Hi Kirky,
Thanks for your comments and for your interest in this rather obscure chapter of Australian military history.
No VC winners from 2/2 Independent Company that I'm aware of, but that doesn't really tell the story.
For most of their time in Timor the Australian forces enjoyed the strong support and cooperation of the majority of local Timorese people, particularly in the eastern part of the island, which was a Portuguese colony. Timorese boys and men acted as guides, interpreters, porters and intelligence gatherers in support of the Australian forces, and developed an extremely close bond with them.
After the invasion, the Japanese sought to deny the Australians local support by bombing and attacking villages known to be sympathetic to the Australians. They also fermented inter-tribal rivalries among the Timorese people, creating a vicious civil war between pro-Japanese and pro-Australian Timorese.

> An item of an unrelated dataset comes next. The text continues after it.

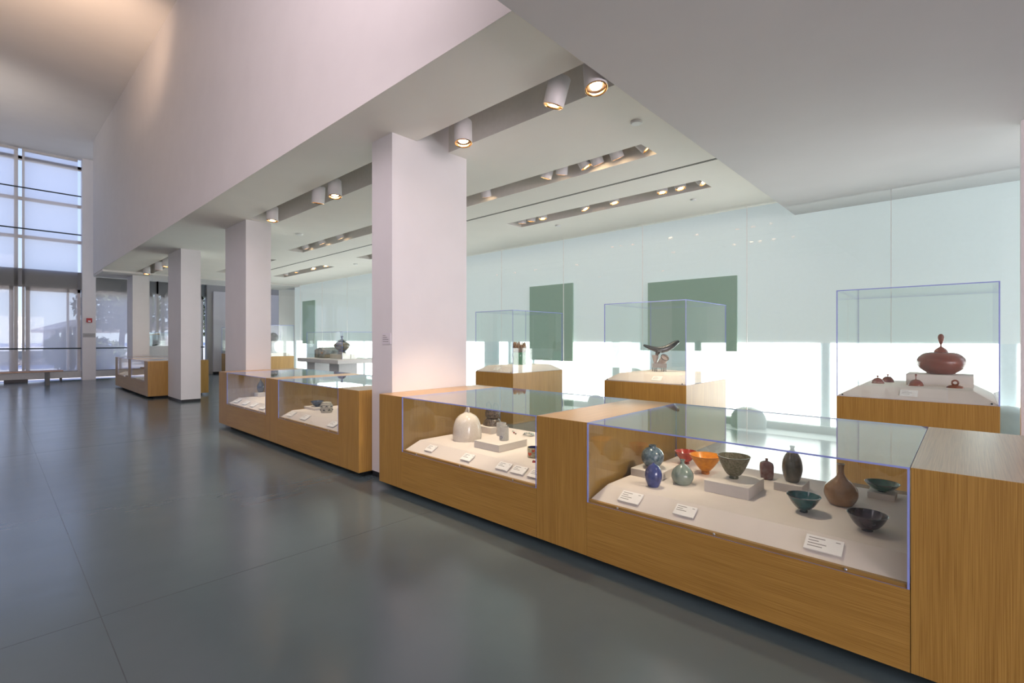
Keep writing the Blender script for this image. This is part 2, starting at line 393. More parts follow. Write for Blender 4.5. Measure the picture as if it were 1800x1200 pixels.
for z, lab in ((6.355, 'uppermost'), (5.02, 'middle'), (1.10, 'handrail-height')):
    o = MB().tube([(XW+0.02, -3.98, z), (XW+0.02, 2.16, z)], 0.022, 8).build('rail', tube_m)
    tag(o, f'{lab} dark steel tube running across the tall shaded windows', 'rail', 'dark tubes across the windows')
o = MB().tube([(XW+0.02, 2.55, 1.10), (XW+0.02, 5.9, 1.10)], 0.022, 8).build('rail', tube_m)
tag(o, 'dark steel tube across the lower windows right of the pilaster', 'rail', 'dark tubes across the windows')
# pilaster
struct(MB().box(XW-.3, XW+.10, 2.18, 2.54, 0.0, zt).build('wall_pilaster', paint_col), 'white pilaster between the window bays')
t = thing('fire_alarm', 'red fire alarm box on the white pilaster', 'fire alarm', (XW+.10, 2.36, 2.07))
MB().box(0, .05, -.075, .075, -.075, .075).build('housing', pbr('red_plastic', (0.45, 0.02, 0.02), 0.35, noise=0.03), t, bevel=.008)
MB().box(.05, .058, -.035, .035, -.05, -.01).build('strobe', pbr('clear_strobe', (0.9, 0.9, 0.9), 0.2, noise=0.02), t)
t = thing('wall_label', 'grey text panel on the white pilaster below the fire alarm', 'label', (XW+.10, 2.36, 1.55))
MB().box(0, .012, -.165, .165, -.07, .07).build('panel', pbr('grey_panel', (0.40, 0.40, 0.40), 0.5, noise=0.02), t)
MB().box(.012, .014, -.12, .12, .005, .02).box(.012, .014, -.12, .08, -.025, -.012).build('text_lines', ink, t)

# end wall of the gallery, white with a grey return, plus shell walls out of view
struct(MB().box(XW-.3, XW, 6.0, 10.2, 0.0, zt).build('wall_west', pbr('grey_end_wall_paint', (0.42, 0.41, 0.39), 0.6, noise=0.01)), 'white end wall of the gallery')
struct(MB().box(XW, XW+.1, 6.2, 6.25, 0.0, .09).box(XW, XW+.1, 6.25, 9.5, 0, .09).build('baseboard_west', black))
struct(MB().box(XW, XW+.12, 6.2, 9.5, 0.09, 3.36).build('wall_return', paint_col), 'white panel at the end of the gallery')
struct(MB().box(XW-.3, 8.2, -4.2, -4.0, 0, 8.2).build('wall_south', paint))
struct(MB().box(8.1, 8.3, -7.2, 10.2, 0, 8).build('wall_east', paint))
struct(MB().box(-1.9+2.244, 8.1, 6.18, 6.30, 0, ZD).build('wall_partition', pbr('grey_partition_paint', (0.72, 0.68, 0.68), 0.6, noise=0.01)), 'grey partition at the right edge')
struct(MB().box(XW, -20.0, 7.6+2.6, 10.25, 0, zt).build('wall_north', paint))

# ------------------------------------------------------------------ glass back wall of the gallery
glass_m = pane('green_white_glass', (0.93, 0.975, 0.965), 0.035)
seam_m = pbr('glass_seam', (0.85, 0.84, 0.82), 0.4, noise=0.05)
joints = [-20.1+0.0]
xs = [-0.715+1.742*1]
k = -0.715
gx = [-0.715-1.742*i for i in range(-1, 11)]
edges = sorted([x for x in gx if x > -20.05]+[-20.1])
for i in range(len(edges)-1):
    a, b_ = edges[i], edges[i+1]
    struct(MB().poly([(a+.004, YG, 0), (b_-.004, YG, 0), (b_-.004, YG, ZC), (a+.004, YG, ZC)]).build(f'window_{i+4}', glass_m), 'clear glass panel of the back wall')
mb = MB()
for x in edges: mb.box(x-.003, x+.003, YG-.003, YG+.008, 0, ZC)
struct(mb.build('trim_5', seam_m), 'vertical joints between the glass panels')
# outer daylight wall: pale frosted glazing, clear low windows in bright sun, drawn blinds as darker panels
frost = pbr('frosted_daylight_glazing', (0.55, 0.60, 0.62), 0.8, spec=0.1, emis=(0.66, 0.72, 0.72), es=0.52, noise=0.01)
area('cavity_fill', (2.9, 8.2, 1.9), (0, R(90), 0), 2.6, .5, 30, (0.82, 0.88, 1.0))  # added area lamp, grades the frosted wall brighter towards the right
post_m = pbr('glowing_pale_post', (0.55, 0.62, 0.64), 0.5, emis=(0.60, 0.72, 0.78), es=0.42, noise=0.02)  # opaque posts, emission added in place of daylight on them
sunny = emit('sunlit_window', (1.0, 0.99, 0.96), 7.0)
blind_m = pbr('glowing_blind', (0.17, 0.23, 0.19), 0.8, noise=0.02, emis=(0.18, 0.25, 0.20), es=0.62)  # drawn blinds, emission added to imitate light from behind
struct(MB().poly([(-20.1, YO, 1.345), (3.0, YO, 1.345), (3.0, YO, ZC+.4), (-20.1, YO, ZC+.4)]).build('wall_outer_frosted', frost), 'frosted daylight glazing behind the glass')
bright = [(-8.36, -8.072), (-7.667, -7.30), (-7.22, -5.20), (-5.02, -4.767), (-3.637, -3.353), (-3.216, -1.612), (-1.482, 0.279),
          (-12.6, -10.6), (-10.4, -8.9), (-14.6, -12.9), (-16.45, -14.75), (-18.05, -16.6), (-19.9, -19.0), (0.45, 2.4)]
mb = MB()
for a, b_ in bright: mb.poly([(a, YO-.01, .12), (b_, YO-.01, .12), (b_, YO-.01, 1.345), (a, YO-.01, 1.345)])
struct(mb.build('window_18', sunny), 'low outer windows glowing in full sun')
struct(MB().poly([(-20.1, YO, 0), (3.0, YO, 0), (3.0, YO, 1.345), (-20.1, YO, 1.345)]).build('wall_outer_low', post_m), 'opaque pale posts with added glow between the low outer windows')
struct(MB().box(-20.1, 3.0, YO-.12, YO-.02, 0, .12).build('trim_6', pbr('pale_kerb', (0.35, 0.42, 0.40), 0.6, noise=0.03)), 'kerb behind the glass')
mb = MB()
for a, b_, z0, z1 in ((-7.30, -6.10, .94, 2.60), (-4.37, -2.78, 1.20, 2.46), (-19.15, -18.12, 1.24, 2.9)):
    mb.box(a, b_, YO-.10, YO-.06, z0, z1)
struct(mb.build('window_blind', blind_m), 'grey-green blinds with added glow behind the glass')
struct(MB().box(-20.12, -20.1, YG, YO, 0, ZC).build('wall_cavity', paint))
cav = pbr('cavity_floor', (0.55, 0.6, 0.6), 0.6, noise=0.02)
struct(MB().box(-20.1, 3.0, YG+.02, YO, 0.0, 0.004).build('trim_7', cav))
# warm cove strip at the head of the glass
l = bpy.data.lights.new('cove_strip', 'AREA'); l.shape = 'RECTANGLE'; l.size = 17.5; l.size_y = 0.05; l.energy = 9; l.color = (1.0, 0.72, 0.42)
o = bpy.data.objects.new('cove_strip', l); COL.objects.link(o); o.location = (-11, YG+.25, ZC-.01); o.rotation_euler = (0, 0, 0)

# boulders outside, between the glass and the sunlit windows
bould_m = pbr('pale_garden_stone', (0.36, 0.42, 0.43), 0.9, noise=0.06, nscale=8)
for i, (x, z, rx, lab) in enumerate([(-5.40, .30, .20, 'pale rounded garden stone outside, seen between the first two vitrines'),
                                (-2.55, .33, .26, 'pale rounded garden stone outside, left of the rightmost vitrine'),
                                (-0.84, .86, .24, 'large pale domed stone outside behind the small wooden lids'),
                                (0.35, .62, .26, 'pale domed stone outside at the right edge of the rightmost vitrine')]):
    mb = MB(); hh = z
    prof = [(rx*1.0, 0), (rx*1.04, hh*.3), (rx*.98, hh*.6), (rx*.75, hh*.85), (rx*.35, hh*.98), (0.0, hh)]
    o = mb.lathe(prof, 24, sy=0.55).build('garden_stone', bould_m, smooth=True, loc=(x, 8.24, 0))
    tag(o, lab, 'stone', 'stones outside the glass wall')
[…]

Many Timorese were killed, women forced to work in brothels for Japanese soldiers and thousands of civilians forced to flee to the mountains to avoid capture, imprisonment and starvation. Many died of starvation anyway as their crops were burned and their livestock stolen to feed the occupying forces. Terrible business all round.
The guerilla war in Timor was tactically insignificant, but strategically vital to the ultimate Allied victory in the South West Pacific. The 13,000 Japanese troops tied down in Timor fighting 300 Australians would have otherwise been sent to reinforce the 15,000Japanese troops in New Guinea, fighting on the Kokoda Track.
Such is the fate of history that these 300 Australian's, not unlike the 300 Spartans at Thermopylae, fought a desperately heroic but ultimately futile battle against a vastly superior enemy in order to ensure ultimate victory.